Мне он, например, сообщив, что едет в служебную командировку в Азербайджан, предложил свезти письмо мeсхам, которые как и крымские татары, борются за возвращение на родину в приграничные с Турцией районы Грузии, и в связи с этим бывали у Костерина и бывают у меня и у других правозащитников. Я сказал, что у меня нет связи с ними. Но он продолжал настаивать, повторяя: "Но ведь они же бывают у Вас. Вы что же мне не доверяете. Я вам гарантирую доставку". Я все же твердо отказался от его помощи, заявив, что хотя месхи иногда и приходит ко мне, но это чисто эпизодические посещения и никаких адресов у меня нет. Несмотря на мой решительный отказ, он все же поехал к месхам и привез мне приветы от них. Месхи тоже сообщили мне, что приезжал мой "друг". Я им посоветовал впредь подальше держаться от таких "моих друзей".
И этот человек пользовался у Петра абсолютным доверием.
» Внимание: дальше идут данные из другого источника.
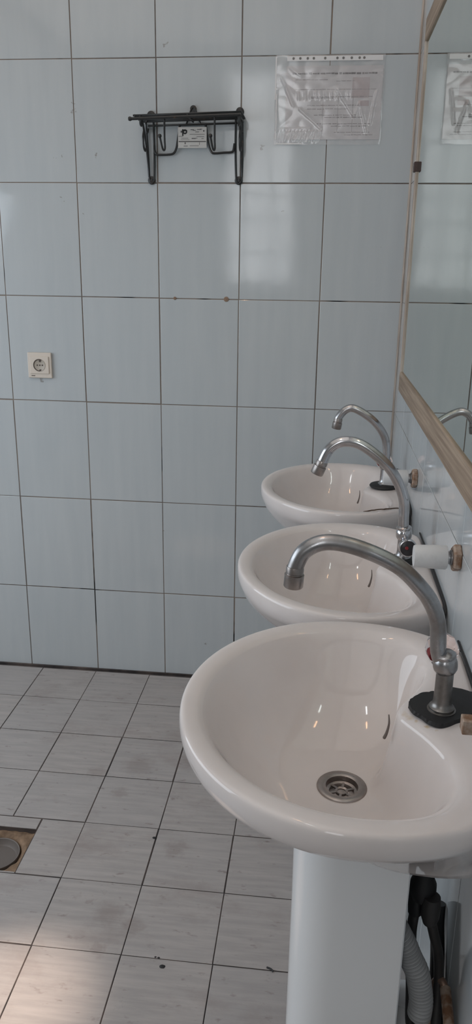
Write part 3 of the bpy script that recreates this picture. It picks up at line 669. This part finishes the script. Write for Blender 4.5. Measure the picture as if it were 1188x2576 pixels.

Второй недостаток Якира, о котором КГБ знало также точно, как и о первом, это его надломленность. 14-летним мальчиком он был взят из очень благополучной и пользующейся почетом семьи героя гражданской войны, военного теоретика, командарма Ионы Якира и брошен в бездну лагерного мрака. Вместо любящей родительской ласки - мат и побои надзирателей, издевательства уголовников. 17 лагерных лет и ссылки навсегда поселили в его душе ужас перед лагерной бездной. Люди не понимают всей глубины этой трагедии. Они видят обычно лишь ее следствие - пьет. Я же видел саму суть и поражался, как смог он преодолеть этот ужас и стать одной из самых заметных фигур правозащиты. К нему люди тянулись, группировались вокруг него. Конечно, его недостатки способствовали тому, что в его окружении свивали себе гнездо стукачи и развивалось богемство. Но нельзя не видеть, что его энергия, ум, инициатива, любовь и уважение к людям, общительность, терпимость и имя сыграли огромную роль в развитии правозащиты, привлекли массу не только москвичей к борьбе с беззаконием и произволом. Имя его было известно по всему Союзу и везде оно звало к отстаиванию человеческого достоинства. То, что сделал Петр Якир, никакими "раскаяниями" из истории советской правозащиты не вычеркнешь.